Interesting is that the answer to the stated problem is strictly a functon of total initial charge and ratio of radii. No potential computations needed anywhere.
Not sure what you mean. Maxwell would have had to work in terms of potentials to arrive at eqn 4.1.

Did you look at how the equations are obtained in that paper? It uses the method of images to show that (as far as the field outside the spheres is concerned) the charges on the spheres can be represented by infinite sequences of point charges along the axis. I assume Maxwell did the same,
 
haruspex said:
Not sure what you mean. Maxwell would have had to work in terms of potentials to arrive at eqn 4.1.
Yes, but we didn't! All we needed was eq. 4.1 divided by eq.4.3 which he did for us, then I worked solely with Qa/Qb before & after contact. The potential canceled for that ratio.

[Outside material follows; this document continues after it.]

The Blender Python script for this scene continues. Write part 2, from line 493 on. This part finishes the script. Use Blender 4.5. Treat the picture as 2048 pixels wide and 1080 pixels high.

I trusted Maxwell so did not look further into that derivation. In fact I don't remember seeing it in the paper, it appeared to be a given.
 
rude man said:
I trusted Maxwell so did not look further into that derivation. In fact I don't remember seeing it in the paper, it appeared to be a given.
I did not mean specifically the derivation of 4.1. Both papers I linked to use the method of images, and 4.1 was very likely obtained the same way.
 
haruspex said:
I did not mean specifically the derivation of 4.1. Both papers I linked to use the method of images, and 4.1 was very likely obtained the same way.
The only part of the paper I found relevant was eqs. 4.1 and 4.3, which were derived by maxwell aroud 1891. I was not interested in the rest of the paper which seemingly dealt with attractive & repulsive forces. Thanks again for finding this paper.